*Data shown*.

-- start --

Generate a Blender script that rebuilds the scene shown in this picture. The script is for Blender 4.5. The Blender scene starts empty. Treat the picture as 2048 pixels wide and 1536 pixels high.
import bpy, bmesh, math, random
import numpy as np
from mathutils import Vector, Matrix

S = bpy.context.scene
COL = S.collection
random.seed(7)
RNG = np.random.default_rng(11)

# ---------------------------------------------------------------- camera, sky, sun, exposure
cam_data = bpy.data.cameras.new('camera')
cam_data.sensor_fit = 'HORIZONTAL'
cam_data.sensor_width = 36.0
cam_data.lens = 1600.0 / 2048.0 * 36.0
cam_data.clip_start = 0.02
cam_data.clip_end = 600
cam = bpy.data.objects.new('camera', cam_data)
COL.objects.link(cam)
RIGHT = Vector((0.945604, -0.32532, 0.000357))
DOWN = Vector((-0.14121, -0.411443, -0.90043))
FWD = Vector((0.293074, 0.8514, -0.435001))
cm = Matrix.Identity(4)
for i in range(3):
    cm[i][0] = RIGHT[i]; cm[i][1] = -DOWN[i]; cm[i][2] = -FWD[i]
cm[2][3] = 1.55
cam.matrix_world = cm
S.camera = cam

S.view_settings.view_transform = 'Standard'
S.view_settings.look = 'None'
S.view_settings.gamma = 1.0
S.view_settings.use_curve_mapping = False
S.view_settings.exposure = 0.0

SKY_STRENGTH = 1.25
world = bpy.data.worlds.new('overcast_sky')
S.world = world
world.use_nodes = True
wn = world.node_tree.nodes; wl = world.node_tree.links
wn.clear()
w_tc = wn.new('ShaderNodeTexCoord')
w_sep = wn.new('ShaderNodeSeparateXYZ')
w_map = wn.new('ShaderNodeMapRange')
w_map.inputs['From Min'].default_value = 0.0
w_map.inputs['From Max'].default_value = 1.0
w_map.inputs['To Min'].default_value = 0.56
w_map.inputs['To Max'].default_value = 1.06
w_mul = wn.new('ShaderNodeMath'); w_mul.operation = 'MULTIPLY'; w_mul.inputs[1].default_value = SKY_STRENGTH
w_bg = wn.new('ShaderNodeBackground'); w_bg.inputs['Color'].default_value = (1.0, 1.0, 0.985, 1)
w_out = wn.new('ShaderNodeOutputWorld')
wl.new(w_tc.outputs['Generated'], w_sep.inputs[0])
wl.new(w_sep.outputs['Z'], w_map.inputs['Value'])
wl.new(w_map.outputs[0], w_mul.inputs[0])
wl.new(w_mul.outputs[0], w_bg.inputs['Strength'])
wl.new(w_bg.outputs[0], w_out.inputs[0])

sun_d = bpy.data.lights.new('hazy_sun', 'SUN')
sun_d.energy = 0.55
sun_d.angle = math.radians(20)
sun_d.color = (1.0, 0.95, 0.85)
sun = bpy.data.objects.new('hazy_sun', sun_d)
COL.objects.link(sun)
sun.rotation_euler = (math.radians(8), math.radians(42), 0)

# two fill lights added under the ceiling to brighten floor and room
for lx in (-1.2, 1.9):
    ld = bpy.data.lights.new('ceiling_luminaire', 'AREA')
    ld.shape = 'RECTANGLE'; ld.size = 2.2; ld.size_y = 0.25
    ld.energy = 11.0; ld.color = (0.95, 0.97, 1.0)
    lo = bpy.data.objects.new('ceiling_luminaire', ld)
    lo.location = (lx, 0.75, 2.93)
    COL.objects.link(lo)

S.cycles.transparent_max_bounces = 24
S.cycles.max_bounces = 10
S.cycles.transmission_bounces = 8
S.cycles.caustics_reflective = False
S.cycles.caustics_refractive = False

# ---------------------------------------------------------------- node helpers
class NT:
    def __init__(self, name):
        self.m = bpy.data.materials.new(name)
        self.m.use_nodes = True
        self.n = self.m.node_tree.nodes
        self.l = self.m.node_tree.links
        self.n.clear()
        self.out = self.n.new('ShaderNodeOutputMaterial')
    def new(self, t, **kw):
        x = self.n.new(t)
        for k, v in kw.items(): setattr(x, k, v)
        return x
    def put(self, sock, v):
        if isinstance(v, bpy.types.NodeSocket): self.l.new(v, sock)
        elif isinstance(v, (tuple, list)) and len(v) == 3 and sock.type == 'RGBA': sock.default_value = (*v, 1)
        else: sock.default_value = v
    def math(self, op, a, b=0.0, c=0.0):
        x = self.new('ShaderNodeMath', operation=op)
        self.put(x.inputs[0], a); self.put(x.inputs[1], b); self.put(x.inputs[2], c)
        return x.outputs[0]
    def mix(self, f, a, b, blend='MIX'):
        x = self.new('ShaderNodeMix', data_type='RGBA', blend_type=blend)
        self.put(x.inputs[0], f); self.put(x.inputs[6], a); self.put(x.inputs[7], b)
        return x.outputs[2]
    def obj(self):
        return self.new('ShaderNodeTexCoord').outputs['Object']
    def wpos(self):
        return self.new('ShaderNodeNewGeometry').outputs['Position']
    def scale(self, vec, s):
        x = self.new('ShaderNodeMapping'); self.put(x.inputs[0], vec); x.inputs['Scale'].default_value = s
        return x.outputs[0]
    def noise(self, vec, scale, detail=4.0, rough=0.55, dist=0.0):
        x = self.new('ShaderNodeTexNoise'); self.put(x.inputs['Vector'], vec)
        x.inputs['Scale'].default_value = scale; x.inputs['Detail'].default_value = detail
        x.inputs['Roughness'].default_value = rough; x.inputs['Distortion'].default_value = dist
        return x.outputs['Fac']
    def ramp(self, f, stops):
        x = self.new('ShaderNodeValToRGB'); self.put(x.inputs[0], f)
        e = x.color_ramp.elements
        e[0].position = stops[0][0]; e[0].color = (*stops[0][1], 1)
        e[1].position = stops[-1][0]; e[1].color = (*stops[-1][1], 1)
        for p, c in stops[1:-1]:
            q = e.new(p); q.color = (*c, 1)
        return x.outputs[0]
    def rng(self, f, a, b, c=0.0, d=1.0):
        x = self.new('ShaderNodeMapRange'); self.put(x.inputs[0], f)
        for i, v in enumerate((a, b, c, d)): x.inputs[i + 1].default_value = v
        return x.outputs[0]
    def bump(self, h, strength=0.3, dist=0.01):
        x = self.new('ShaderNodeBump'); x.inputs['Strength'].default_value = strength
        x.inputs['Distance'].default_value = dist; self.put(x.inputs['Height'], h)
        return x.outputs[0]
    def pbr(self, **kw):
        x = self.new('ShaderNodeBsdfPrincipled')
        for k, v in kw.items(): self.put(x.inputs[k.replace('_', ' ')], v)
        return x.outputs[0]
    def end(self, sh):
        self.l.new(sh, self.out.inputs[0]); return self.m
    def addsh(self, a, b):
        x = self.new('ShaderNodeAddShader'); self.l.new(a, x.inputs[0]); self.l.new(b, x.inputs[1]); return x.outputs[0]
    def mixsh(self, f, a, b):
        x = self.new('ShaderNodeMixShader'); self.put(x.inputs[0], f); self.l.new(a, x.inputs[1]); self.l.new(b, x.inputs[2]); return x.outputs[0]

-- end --

*Exercise instructions*.
From the opening line of the data above through the line that contains "RNG = np.random.default_rng(11)", please print each line as it stands and only those lines.

*The completed task*.
Generate a Blender script that rebuilds the scene shown in this picture. The script is for Blender 4.5. The Blender scene starts empty. Treat the picture as 2048 pixels wide and 1536 pixels high.
import bpy, bmesh, math, random
import numpy as np
from mathutils import Vector, Matrix

S = bpy.context.scene
COL = S.collection
random.seed(7)
RNG = np.random.default_rng(11)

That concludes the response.